### What you have to do
Begin with the first line of the material and copy each line word for word through the line that contains "scene.camera = cam"; the pictures are left out.

### Source excerpt
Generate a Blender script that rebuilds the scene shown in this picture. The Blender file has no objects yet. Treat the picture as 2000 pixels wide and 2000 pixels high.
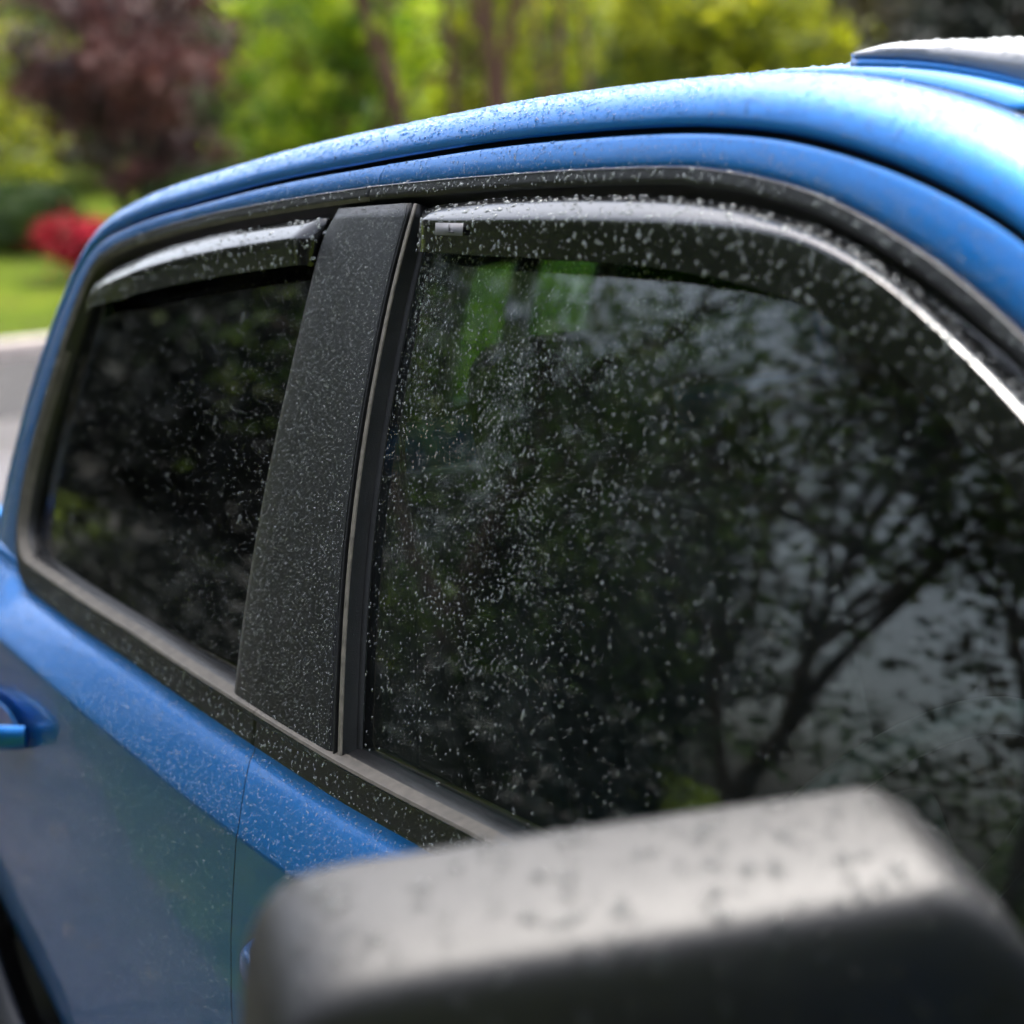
import bpy, bmesh, math, random
import numpy as np
from mathutils import Vector, Matrix

rng = np.random.default_rng(7)
random.seed(7)
scene = bpy.context.scene
COL = scene.collection

# ------------------------------------------------------------------ camera
cam_data = bpy.data.cameras.new('camera')
cam = bpy.data.objects.new('camera', cam_data)
COL.objects.link(cam)
CAM = Vector((1.6503, -1.5784, 1.7065))
RIGHT = Vector((0.51712, 0.85406, -0.05621))
UP = Vector((-0.13060, 0.14364, 0.98098))
FWD = Vector((-0.84589, 0.49994, -0.18581))
cam.matrix_world = Matrix(((RIGHT.x, UP.x, -FWD.x, CAM.x), (RIGHT.y, UP.y, -FWD.y, CAM.y),
                           (RIGHT.z, UP.z, -FWD.z, CAM.z), (0, 0, 0, 1)))
cam_data.sensor_width = 36.0
cam_data.lens = 71.48
cam_data.clip_start = 0.05
cam_data.clip_end = 1000.0
cam_data.dof.use_dof = True
cam_data.dof.focus_distance = 1.80
cam_data.dof.aperture_fstop = 3.8
cam_data.dof.aperture_blades = 0
scene.camera = cam

# ------------------------------------------------------------------ world, sun, exposure
SUN_ELEV, SUN_AZ = math.radians(62), math.radians(112)
world = bpy.data.worlds.new('World')
scene.world = world
world.use_nodes = True
wn, wl = world.node_tree.nodes, world.node_tree.links
wn.clear()
sky = wn.new('ShaderNodeTexSky')
sky.sky_type = 'NISHITA'
sky.sun_disc = False
sky.sun_elevation = SUN_ELEV
sky.sun_rotation = math.radians(90) - SUN_AZ
sky.air_density = 1.0
sky.dust_density = 6.0
sky.ozone_density = 1.0
hsv = wn.new('ShaderNodeHueSaturation')
hsv.inputs['Saturation'].default_value = 0.52
bg = wn.new('ShaderNodeBackground')
bg.inputs['Strength'].default_value = 0.15
wo = wn.new('ShaderNodeOutputWorld')
wl.new(sky.outputs[0], hsv.inputs['Color'])
wl.new(hsv.outputs[0], bg.inputs[0])
wl.new(bg.outputs[0], wo.inputs[0])
sun_data = bpy.data.lights.new('sun', 'SUN')
sun_data.energy = 0.6
sun_data.angle = math.radians(14)
sun_data.color = (1.0, 0.97, 0.92)
sun = bpy.data.objects.new('sun', sun_data)
COL.objects.link(sun)
sdir = Vector((math.cos(SUN_ELEV) * math.cos(SUN_AZ), math.cos(SUN_ELEV) * math.sin(SUN_AZ), math.sin(SUN_ELEV)))
sun.rotation_euler = sdir.to_track_quat('Z', 'Y').to_euler()
sun.location = (0, 0, 30)
scene.view_settings.view_transform = 'Standard'
scene.view_settings.look = 'None'
scene.view_settings.exposure = 2.08
scene.view_settings.gamma = 1.0
scene.cycles.max_bounces = 7
scene.cycles.adaptive_threshold = 0.04
scene.cycles.diffuse_bounces = 2
scene.cycles.glossy_bounces = 4
scene.cycles.transmission_bounces = 6
scene.cycles.transparent_max_bounces = 12
scene.cycles.caustics_refractive = True
scene.cycles.sample_clamp_indirect = 6.0

# ------------------------------------------------------------------ materials
def new_mat(name):
    m = bpy.data.materials.new(name)
    m.use_nodes = True
    nt = m.node_tree
    nt.nodes.clear()
    out = nt.nodes.new('ShaderNodeOutputMaterial')
    return m, nt, out

def N(nt, kind, **kw):
    n = nt.nodes.new(kind)
    for k, v in kw.items():
        if k in n.inputs.keys():
            n.inputs[k].default_value = v
        else:
            setattr(n, k, v)
    return n

def ramp(nt, stops):
    r = nt.nodes.new('ShaderNodeValToRGB')
    e = r.color_ramp.elements
    while len(e) < len(stops):
        e.new(0.5)
    for i, (p, c) in enumerate(stops):
        e[i].position = p
        e[i].color = (*c, 1) if len(c) == 3 else c
    return r

def obj_coord(nt, scale=(1, 1, 1)):
    tc = nt.nodes.new('ShaderNodeTexCoord')
    mp = nt.nodes.new('ShaderNodeMapping')
    mp.inputs['Scale'].default_value = scale
    nt.links.new(tc.outputs['Object'], mp.inputs['Vector'])
    return mp.outputs['Vector']

def mist_height(nt, vec, scale, thresh=0.32):
    """domes of very fine water beads as a height field (fine relief)"""
    v = N(nt, 'ShaderNodeTexVoronoi', Scale=scale)
    nt.links.new(vec, v.inputs['Vector'])
    mr = N(nt, 'ShaderNodeMapRange')
    mr.interpolation_type = 'SMOOTHSTEP'
    mr.inputs['From Min'].default_value = 0.05
    mr.inputs['From Max'].default_value = thresh
    mr.inputs['To Min'].default_value = 1.0
    mr.inputs['To Max'].default_value = 0.0
    nt.links.new(v.outputs['Distance'], mr.inputs['Value'])
    return mr.outputs['Result']

def simple(name, base, rough=0.5, metallic=0.0, coat=0.0, spec=0.5, var=0.0, vscale=20.0,
           bump=0.0, bscale=300.0, mist=0.0, mscale=350.0, stretch=(1, 1, 1), rvar=0.0, coat_rough=0.04):
    m, nt, out = new_mat(name)
    p = N(nt, 'ShaderNodeBsdfPrincipled')
    p.inputs['Roughness'].default_value = rough
    p.inputs['Metallic'].default_value = metallic
    p.inputs['Specular IOR Level'].default_value = spec
    p.inputs['Coat Weight'].default_value = coat
    p.inputs['Coat Roughness'].default_value = coat_rough
    p.inputs['Base Color'].default_value = (*base, 1)
    vec = obj_coord(nt, stretch)
    if var > 0:
        nz = N(nt, 'ShaderNodeTexNoise', Scale=vscale, Detail=6.0, Roughness=0.6)
        nt.links.new(vec, nz.inputs['Vector'])
        r = ramp(nt, [(0.3, tuple(c * (1 - var) for c in base)), (0.7, tuple(min(1, c * (1 + var)) for c in base))])
        nt.links.new(nz.outputs['Fac'], r.inputs['Fac'])
        nt.links.new(r.outputs['Color'], p.inputs['Base Color'])
        if rvar > 0:
            mr = N(nt, 'ShaderNodeMapRange')
            mr.inputs['To Min'].default_value = max(0.02, rough - rvar)
            mr.inputs['To Max'].default_value = min(1, rough + rvar)
            nt.links.new(nz.outputs['Fac'], mr.inputs['Value'])
            nt.links.new(mr.outputs['Result'], p.inputs['Roughness'])
    last = None
    if bump > 0:
        nb = N(nt, 'ShaderNodeTexNoise', Scale=bscale, Detail=3.0)
        nt.links.new(vec, nb.inputs['Vector'])
        b = N(nt, 'ShaderNodeBump', Strength=bump, Distance=0.002)
        nt.links.new(nb.outputs['Fac'], b.inputs['Height'])
        last = b
    if mist > 0:
        h = mist_height(nt, vec if stretch == (1, 1, 1) else obj_coord(nt), mscale)
        b = N(nt, 'ShaderNodeBump', Strength=mist, Distance=0.0012)
        nt.links.new(h, b.inputs['Height'])
        if last:
            nt.links.new(last.outputs[0], b.inputs['Normal'])
        last = b
    if last:
        nt.links.new(last.outputs[0], p.inputs['Normal'])
        nt.links.new(last.outputs[0], p.inputs['Coat Normal'])
    nt.links.new(p.outputs[0], out.inputs['Surface'])
    return m

def paint_mat():
    m, nt, out = new_mat('blue_metallic_paint')
    p = N(nt, 'ShaderNodeBsdfPrincipled')
    vec = obj_coord(nt)
    fl = N(nt, 'ShaderNodeTexVoronoi', Scale=2600.0)
    nt.links.new(vec, fl.inputs['Vector'])
    r = ramp(nt, [(0.0, (0.0005, 0.115, 0.37)), (0.6, (0.0008, 0.160, 0.49)), (1.0, (0.0015, 0.21, 0.61))])
    nt.links.new(fl.outputs['Color'], r.inputs['Fac'])
    nt.links.new(r.outputs['Color'], p.inputs['Base Color'])
    p.inputs['Metallic'].default_value = 0.8
    p.inputs['Roughness'].default_value = 0.36
    p.inputs['Coat Weight'].default_value = 0.6
    p.inputs['Coat Roughness'].default_value = 0.03
    wav = N(nt, 'ShaderNodeTexNoise', Scale=42.0, Detail=3.0)          # orange peel and film of water
    nt.links.new(vec, wav.inputs['Vector'])
    b2 = N(nt, 'ShaderNodeBump', Strength=0.10, Distance=0.0022)
    nt.links.new(wav.outputs['Fac'], b2.inputs['Height'])
    nt.links.new(b2.outputs[0], p.inputs['Coat Normal'])
    nt.links.new(p.outputs[0], out.inputs['Surface'])
    return m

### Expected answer
Generate a Blender script that rebuilds the scene shown in this picture. The Blender file has no objects yet. Treat the picture as 2000 pixels wide and 2000 pixels high.
import bpy, bmesh, math, random
import numpy as np
from mathutils import Vector, Matrix

rng = np.random.default_rng(7)
random.seed(7)
scene = bpy.context.scene
COL = scene.collection

# ------------------------------------------------------------------ camera
cam_data = bpy.data.cameras.new('camera')
cam = bpy.data.objects.new('camera', cam_data)
COL.objects.link(cam)
CAM = Vector((1.6503, -1.5784, 1.7065))
RIGHT = Vector((0.51712, 0.85406, -0.05621))
UP = Vector((-0.13060, 0.14364, 0.98098))
FWD = Vector((-0.84589, 0.49994, -0.18581))
cam.matrix_world = Matrix(((RIGHT.x, UP.x, -FWD.x, CAM.x), (RIGHT.y, UP.y, -FWD.y, CAM.y),
                           (RIGHT.z, UP.z, -FWD.z, CAM.z), (0, 0, 0, 1)))
cam_data.sensor_width = 36.0
cam_data.lens = 71.48
cam_data.clip_start = 0.05
cam_data.clip_end = 1000.0
cam_data.dof.use_dof = True
cam_data.dof.focus_distance = 1.80
cam_data.dof.aperture_fstop = 3.8
cam_data.dof.aperture_blades = 0
scene.camera = cam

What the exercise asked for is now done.